Una afección de oído la empujó definitivamente a decidirse a cambiar de aires. Había perdido la audición casi completa, irreversible, en el oído izquierdo.
Participó en el concurso de traslados, recaló en Lanzarote, en un centro con pasado glorioso de la capital, según algunos.
Se instaló en la isla conejera y Carlos continuaría sus estudios universitarios en Las Palmas. No hubo discusión.
La recibieron en el Departamento con cierta frialdad, distanciamiento, rompía la hegemonía lanzaroteña del profesorado con destino definitivo en el centro. No tardó en abrirse la guerra subterránea: sus opiniones no eran tenidas en cuenta, se tergiversaban, no se le informaba debidamente. Los compañeros del mismo nivel educativo procuraban no coordinarse con ella, desconfiaban de su metodología, pese a que se había granjeado el respeto y cariño del alumnado en poco tiempo, le acusaban de no respetar los acuerdos del Departamento, de ir por libre... De hecho, presentaron una reclamación formal repleta de falsedades al director.
La presión fue tal que consiguieron que Inspección Educativa interviniese. No había alternativa, las vacas sagradas del Departamento de Lengua Española y Literatura habían logrado forzar el “traslado voluntario” a otro centro capitalino para zanjar el conflicto. Renunció a la lucha, necesitaba un entorno limpio, humano, que le permitiera entregarse a su trabajo.

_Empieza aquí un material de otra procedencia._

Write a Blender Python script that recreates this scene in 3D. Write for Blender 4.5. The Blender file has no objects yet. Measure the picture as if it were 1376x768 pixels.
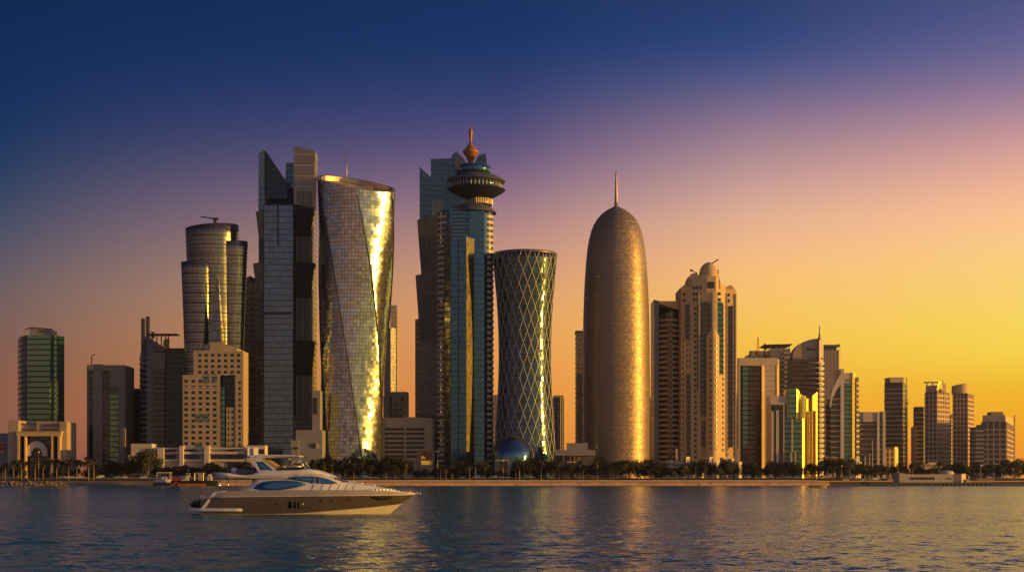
import bpy, math, random
import numpy as np
from mathutils import Vector, Matrix
R = math.radians
random.seed(7)
scene = bpy.context.scene
COL = scene.collection

# ------------------------------------------------------------------ camera
EYE = 3.5                      # eye height over the water, metres
F = 2000.0                     # focal length in photograph pixels (1376 wide)
HOR = 645.0                    # photograph row of the horizon
cam_d = bpy.data.cameras.new("camera")
cam = bpy.data.objects.new("camera", cam_d)
COL.objects.link(cam)
cam.location = (0, 0, EYE)
cam.rotation_euler = (R(90), 0, 0)
cam_d.sensor_width = 36.0
cam_d.lens = 36.0 * F / 1376.0
cam_d.shift_y = (HOR - 384.0) / 1376.0
cam_d.clip_start = 0.5
cam_d.clip_end = 20000.0
scene.camera = cam

# ------------------------------------------------------------------ sky
def s2l(c):
    out = []
    for v in c[:3]:
        v = v / 255.0
        out.append(v / 12.92 if v <= 0.04045 else ((v + 0.055) / 1.055) ** 2.4)
    return out
SUN_AZ, SUN_EL = 101.0, 4.5     # degrees clockwise from +Y, and above the horizon
world = bpy.data.worlds.new("World")
scene.world = world
world.use_nodes = True
nt = world.node_tree
nt.nodes.clear()
def wn(t, **kw):
    n = nt.nodes.new(t)
    for k, v in kw.items():
        setattr(n, k, v)
    return n
W_out = wn('ShaderNodeOutputWorld')
W_add = wn('ShaderNodeAddShader')
W_bg = wn('ShaderNodeBackground')
W_bn = wn('ShaderNodeBackground')
W_sky = wn('ShaderNodeTexSky', sky_type='NISHITA', sun_disc=False)
W_sky.sun_elevation = R(SUN_EL)
W_sky.sun_rotation = R(SUN_AZ)
W_bn.inputs[1].default_value = 0.0008
nt.links.new(W_sky.outputs[0], W_bn.inputs[0])
W_tc = wn('ShaderNodeTexCoord')
W_sx = wn('ShaderNodeSeparateXYZ')
nt.links.new(W_tc.outputs['Generated'], W_sx.inputs[0])
W_at = wn('ShaderNodeMath', operation='ARCTAN2')
nt.links.new(W_sx.outputs[0], W_at.inputs[0])
nt.links.new(W_sx.outputs[1], W_at.inputs[1])
W_dg = wn('ShaderNodeMath', operation='DEGREES')
nt.links.new(W_at.outputs[0], W_dg.inputs[0])
W_el = wn('ShaderNodeMapRange')
W_el.inputs['From Min'].default_value = 0.0
W_el.inputs['From Max'].default_value = 0.6
nt.links.new(W_sx.outputs[2], W_el.inputs['Value'])
def ramp(stops, gain=1.0):
    n = wn('ShaderNodeValToRGB')
    cr = n.color_ramp
    cr.interpolation = 'B_SPLINE'
    stops = sorted(stops)
    for i, (p, c) in enumerate(stops):
        e = cr.elements[i] if i < 2 else cr.elements.new(min(1.0, p / 0.6))
        e.position = min(1.0, p / 0.6)
        l = s2l(c)
        e.color = (l[0] * gain, l[1] * gain, l[2] * gain, 1)
    nt.links.new(W_el.outputs[0], n.inputs[0])
    return n.outputs[0]
def rows(x, tab, top):
    """sky colours by photograph row at column x, turned into sines of elevation"""
    tx = (x - 688.0) / F
    out = []
    for y, c in tab:
        v = (HOR - y) / F
        out.append((v / math.sqrt(1 + v * v + tx * tx), c))
    return out + [(.6, top)]
#CAL0
TAB_L = [(0, (1.0, 37.6, 85.9)), (100, (1.0, 44.2, 91.6)), (204, (9.0, 52.2, 95.3)), (304, (65.8, 78.4, 105.2)), (404, (120.3, 101.4, 98.6)), (504, (144.7, 93.5, 67.0)), (580, (153.7, 95.4, 79.0)), (645, (129.2, 74.3, 59.9))]
TAB_C = [(0, (8.9, 45.5, 101.9)), (100, (7.8, 55.5, 106.5)), (204, (85.5, 78.3, 128.4)), (300, (175.7, 133.7, 140.8)), (404, (240.5, 172.6, 107.5)), (504, (245.4, 156.5, 75.0)), (564, (251.0, 153.5, 66.3)), (645, (220.4, 115.9, 44.1))]
TAB_M = [(0, (39.8, 57.8, 109.6)), (100, (18.0, 72.4, 135.0)), (204, (173.6, 134.9, 146.6)), (294, (230.5, 181.0, 157.4)), (424, (277.5, 207.2, 80.0)), (504, (274.2, 192.8, 54.5)), (580, (271.9, 172.1, 29.9)), (645, (230.7, 122.9, 53.3))]
TAB_R = [(0, (68.0, 78.4, 133.5)), (104, (107.7, 104.4, 152.9)), (204, (220.5, 158.9, 153.6)), (304, (266.6, 206.5, 148.4)), (404, (267.4, 216.6, 97.5)), (470, (271.7, 223.0, 76.5)), (520, (282.4, 190.5, 1.0)), (590, (275.6, 169.7, 22.1)), (645, (228.7, 119.4, 56.9))]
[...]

Sus alumnos, informados furtivamente en los pasillos, quisieron organizar una entrañable despedida en el instituto. Fue terminantemente prohibido desde dirección en cuanto corrió el rumor. Pese a ello, las muestras de cariño, de agradecimiento, las iba recibiendo cada día, cada clase mediante los más diversos medios, la mayoría con mensajes escritos que intercalaban entre los folios de trabajos, exámenes... Lo más emotivo llegó el último día lectivo para el alumnado. Se habían confabulado para prepararle el pasillo de honor al final de la jornada, desde la salida principal del instituto hasta la puerta de su coche. Un mar de aplausos y abrazos, coreando su nombre bajo un denso manto de lágrimas. Allí desplegaron un inmenso corazón con las firmas de todos y cada uno de los alumnos a los que había impartido clase. Siempre agradecido, Marta.